• REQUIREMENT:
Starting with the first line and ending with the line that holds "COL = scene.collection", repeat the material exactly.

• MATERIAL PROVIDED:
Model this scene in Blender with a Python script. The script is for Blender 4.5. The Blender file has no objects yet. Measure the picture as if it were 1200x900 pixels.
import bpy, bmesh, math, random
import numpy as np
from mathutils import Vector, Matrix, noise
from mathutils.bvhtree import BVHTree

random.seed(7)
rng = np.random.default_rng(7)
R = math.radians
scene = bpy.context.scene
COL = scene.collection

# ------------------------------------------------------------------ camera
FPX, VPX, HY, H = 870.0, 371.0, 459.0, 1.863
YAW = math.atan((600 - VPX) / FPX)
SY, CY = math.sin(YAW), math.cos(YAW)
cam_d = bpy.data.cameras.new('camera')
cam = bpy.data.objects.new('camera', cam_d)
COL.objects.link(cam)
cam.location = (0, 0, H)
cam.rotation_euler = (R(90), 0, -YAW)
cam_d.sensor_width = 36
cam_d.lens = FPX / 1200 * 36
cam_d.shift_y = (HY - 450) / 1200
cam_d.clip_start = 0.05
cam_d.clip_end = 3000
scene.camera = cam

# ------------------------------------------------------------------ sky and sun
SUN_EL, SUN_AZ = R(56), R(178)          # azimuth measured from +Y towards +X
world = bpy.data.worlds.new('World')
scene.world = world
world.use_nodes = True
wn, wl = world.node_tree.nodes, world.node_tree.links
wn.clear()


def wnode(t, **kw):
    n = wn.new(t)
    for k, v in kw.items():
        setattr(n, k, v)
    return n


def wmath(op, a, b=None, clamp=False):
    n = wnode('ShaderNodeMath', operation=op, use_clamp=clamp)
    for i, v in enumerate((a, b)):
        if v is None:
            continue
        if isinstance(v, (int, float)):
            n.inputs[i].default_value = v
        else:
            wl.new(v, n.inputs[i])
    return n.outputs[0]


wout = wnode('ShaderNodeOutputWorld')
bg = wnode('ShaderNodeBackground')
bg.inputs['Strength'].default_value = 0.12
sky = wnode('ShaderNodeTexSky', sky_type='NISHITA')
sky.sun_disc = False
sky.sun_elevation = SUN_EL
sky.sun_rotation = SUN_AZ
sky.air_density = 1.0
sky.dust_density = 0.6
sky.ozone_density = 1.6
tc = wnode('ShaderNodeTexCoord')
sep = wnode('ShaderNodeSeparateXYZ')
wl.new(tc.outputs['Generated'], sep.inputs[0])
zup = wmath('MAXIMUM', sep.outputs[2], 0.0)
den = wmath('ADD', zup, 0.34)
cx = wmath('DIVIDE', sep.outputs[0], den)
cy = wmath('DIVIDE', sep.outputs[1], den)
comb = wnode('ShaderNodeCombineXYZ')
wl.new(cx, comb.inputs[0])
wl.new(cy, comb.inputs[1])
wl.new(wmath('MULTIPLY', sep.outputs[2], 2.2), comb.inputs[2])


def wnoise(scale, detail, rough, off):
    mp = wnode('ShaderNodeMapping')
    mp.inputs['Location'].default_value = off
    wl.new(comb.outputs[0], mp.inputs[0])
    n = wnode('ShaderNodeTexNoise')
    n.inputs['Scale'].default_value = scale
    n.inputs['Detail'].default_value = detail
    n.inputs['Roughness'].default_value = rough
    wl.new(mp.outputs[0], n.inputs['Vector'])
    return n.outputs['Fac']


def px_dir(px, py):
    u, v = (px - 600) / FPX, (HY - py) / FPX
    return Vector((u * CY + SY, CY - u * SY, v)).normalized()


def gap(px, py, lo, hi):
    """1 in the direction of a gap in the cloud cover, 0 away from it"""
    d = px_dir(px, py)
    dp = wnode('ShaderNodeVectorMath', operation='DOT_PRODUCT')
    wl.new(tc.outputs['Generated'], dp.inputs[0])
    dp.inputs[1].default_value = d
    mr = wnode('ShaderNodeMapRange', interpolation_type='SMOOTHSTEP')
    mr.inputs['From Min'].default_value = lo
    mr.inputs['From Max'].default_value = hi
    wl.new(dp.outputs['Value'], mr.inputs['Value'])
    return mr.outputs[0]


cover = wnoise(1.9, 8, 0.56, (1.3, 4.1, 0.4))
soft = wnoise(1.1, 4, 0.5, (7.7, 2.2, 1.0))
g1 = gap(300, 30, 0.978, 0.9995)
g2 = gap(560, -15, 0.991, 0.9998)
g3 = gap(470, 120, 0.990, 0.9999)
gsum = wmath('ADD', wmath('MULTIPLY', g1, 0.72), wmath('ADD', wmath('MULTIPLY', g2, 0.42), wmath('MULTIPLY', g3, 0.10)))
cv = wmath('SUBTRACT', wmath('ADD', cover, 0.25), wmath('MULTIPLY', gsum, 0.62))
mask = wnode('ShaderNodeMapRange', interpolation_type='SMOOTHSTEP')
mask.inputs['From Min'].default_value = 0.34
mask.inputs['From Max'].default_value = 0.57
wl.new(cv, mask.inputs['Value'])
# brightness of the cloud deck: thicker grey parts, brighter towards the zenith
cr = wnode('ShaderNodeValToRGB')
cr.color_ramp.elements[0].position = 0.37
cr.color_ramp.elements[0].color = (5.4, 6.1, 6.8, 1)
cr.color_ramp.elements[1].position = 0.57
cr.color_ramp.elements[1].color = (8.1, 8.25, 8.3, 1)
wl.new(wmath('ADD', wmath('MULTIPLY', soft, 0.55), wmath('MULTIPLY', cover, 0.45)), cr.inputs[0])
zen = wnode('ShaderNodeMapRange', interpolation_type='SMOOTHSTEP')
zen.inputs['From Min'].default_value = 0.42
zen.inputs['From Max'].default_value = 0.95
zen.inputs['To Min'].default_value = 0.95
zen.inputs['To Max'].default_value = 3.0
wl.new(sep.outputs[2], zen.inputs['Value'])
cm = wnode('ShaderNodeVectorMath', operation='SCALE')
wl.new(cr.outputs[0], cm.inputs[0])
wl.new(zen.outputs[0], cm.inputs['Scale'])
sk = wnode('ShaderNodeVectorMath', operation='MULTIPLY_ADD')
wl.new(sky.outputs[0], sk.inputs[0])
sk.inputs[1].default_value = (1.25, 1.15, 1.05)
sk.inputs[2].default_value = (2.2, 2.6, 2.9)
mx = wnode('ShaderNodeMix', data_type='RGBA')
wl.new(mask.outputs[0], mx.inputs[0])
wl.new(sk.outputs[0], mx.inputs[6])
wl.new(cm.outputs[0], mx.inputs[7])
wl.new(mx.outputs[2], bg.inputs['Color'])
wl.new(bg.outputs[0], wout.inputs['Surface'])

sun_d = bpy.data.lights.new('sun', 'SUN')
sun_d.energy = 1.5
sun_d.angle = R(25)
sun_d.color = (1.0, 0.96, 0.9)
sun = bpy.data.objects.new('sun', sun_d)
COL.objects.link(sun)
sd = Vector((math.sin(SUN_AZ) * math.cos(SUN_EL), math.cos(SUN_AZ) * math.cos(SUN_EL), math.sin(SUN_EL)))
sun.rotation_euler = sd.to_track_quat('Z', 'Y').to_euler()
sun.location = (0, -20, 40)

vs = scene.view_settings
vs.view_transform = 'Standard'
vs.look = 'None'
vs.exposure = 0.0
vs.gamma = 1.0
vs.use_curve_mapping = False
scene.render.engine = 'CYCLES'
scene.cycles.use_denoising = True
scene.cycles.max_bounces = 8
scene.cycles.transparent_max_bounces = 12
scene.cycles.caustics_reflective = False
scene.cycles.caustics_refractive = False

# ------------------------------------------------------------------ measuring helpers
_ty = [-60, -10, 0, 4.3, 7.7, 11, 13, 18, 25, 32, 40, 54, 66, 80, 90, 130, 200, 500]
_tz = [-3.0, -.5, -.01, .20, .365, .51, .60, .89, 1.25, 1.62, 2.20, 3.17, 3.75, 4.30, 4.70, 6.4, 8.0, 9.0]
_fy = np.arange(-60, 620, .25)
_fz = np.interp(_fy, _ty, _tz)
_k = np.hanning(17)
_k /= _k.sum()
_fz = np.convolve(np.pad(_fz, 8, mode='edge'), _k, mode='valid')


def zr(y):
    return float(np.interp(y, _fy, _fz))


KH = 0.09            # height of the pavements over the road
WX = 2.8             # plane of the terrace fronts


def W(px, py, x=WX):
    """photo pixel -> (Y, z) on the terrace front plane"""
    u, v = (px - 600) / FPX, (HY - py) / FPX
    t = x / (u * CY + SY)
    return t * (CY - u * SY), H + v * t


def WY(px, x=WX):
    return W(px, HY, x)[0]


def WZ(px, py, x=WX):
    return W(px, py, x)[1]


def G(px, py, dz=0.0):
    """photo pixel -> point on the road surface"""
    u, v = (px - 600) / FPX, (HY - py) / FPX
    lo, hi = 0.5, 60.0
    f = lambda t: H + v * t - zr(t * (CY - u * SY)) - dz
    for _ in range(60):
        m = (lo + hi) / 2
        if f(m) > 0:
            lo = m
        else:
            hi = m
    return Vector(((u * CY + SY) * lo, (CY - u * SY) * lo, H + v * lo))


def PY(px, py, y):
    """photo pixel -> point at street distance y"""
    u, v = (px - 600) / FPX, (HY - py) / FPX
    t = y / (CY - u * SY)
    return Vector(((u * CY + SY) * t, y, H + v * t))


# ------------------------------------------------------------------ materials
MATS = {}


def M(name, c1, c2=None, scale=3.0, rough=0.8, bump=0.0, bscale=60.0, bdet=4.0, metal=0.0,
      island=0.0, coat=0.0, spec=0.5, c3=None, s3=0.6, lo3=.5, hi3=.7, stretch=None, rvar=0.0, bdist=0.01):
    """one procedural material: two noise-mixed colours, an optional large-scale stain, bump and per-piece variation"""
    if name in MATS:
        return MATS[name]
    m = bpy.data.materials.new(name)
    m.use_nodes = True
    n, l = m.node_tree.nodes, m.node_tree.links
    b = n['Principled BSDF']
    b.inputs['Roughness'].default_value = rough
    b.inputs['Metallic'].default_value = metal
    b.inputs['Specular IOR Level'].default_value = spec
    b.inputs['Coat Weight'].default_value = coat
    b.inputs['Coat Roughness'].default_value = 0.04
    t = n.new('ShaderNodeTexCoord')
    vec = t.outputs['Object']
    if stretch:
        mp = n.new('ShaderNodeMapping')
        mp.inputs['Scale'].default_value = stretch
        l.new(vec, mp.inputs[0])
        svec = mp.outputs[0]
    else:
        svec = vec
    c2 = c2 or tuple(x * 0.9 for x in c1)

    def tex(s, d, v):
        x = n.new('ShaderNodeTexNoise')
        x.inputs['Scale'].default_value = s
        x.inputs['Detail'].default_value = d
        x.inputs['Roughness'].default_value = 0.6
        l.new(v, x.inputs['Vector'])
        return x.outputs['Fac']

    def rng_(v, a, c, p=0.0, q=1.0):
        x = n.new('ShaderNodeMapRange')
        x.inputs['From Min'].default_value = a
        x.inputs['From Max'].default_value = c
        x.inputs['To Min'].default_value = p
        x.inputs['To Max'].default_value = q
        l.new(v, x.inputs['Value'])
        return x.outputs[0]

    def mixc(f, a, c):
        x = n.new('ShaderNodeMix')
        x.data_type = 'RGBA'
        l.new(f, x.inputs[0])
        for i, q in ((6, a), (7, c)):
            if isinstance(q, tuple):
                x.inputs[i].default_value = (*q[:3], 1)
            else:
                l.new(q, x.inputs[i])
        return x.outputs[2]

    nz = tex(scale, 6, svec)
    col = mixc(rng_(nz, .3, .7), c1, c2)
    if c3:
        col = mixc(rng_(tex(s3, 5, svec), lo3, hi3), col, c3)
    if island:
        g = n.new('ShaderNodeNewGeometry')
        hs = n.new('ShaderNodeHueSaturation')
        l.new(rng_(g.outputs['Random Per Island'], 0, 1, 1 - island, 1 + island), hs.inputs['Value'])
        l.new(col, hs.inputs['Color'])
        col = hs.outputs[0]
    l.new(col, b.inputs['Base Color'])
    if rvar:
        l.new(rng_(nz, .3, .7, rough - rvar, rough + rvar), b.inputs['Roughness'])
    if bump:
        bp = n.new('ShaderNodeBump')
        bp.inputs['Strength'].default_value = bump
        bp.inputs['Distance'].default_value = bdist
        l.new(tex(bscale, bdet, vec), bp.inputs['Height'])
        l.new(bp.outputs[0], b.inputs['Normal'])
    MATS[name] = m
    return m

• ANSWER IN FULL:
Model this scene in Blender with a Python script. The script is for Blender 4.5. The Blender file has no objects yet. Measure the picture as if it were 1200x900 pixels.
import bpy, bmesh, math, random
import numpy as np
from mathutils import Vector, Matrix, noise
from mathutils.bvhtree import BVHTree

random.seed(7)
rng = np.random.default_rng(7)
R = math.radians
scene = bpy.context.scene
COL = scene.collection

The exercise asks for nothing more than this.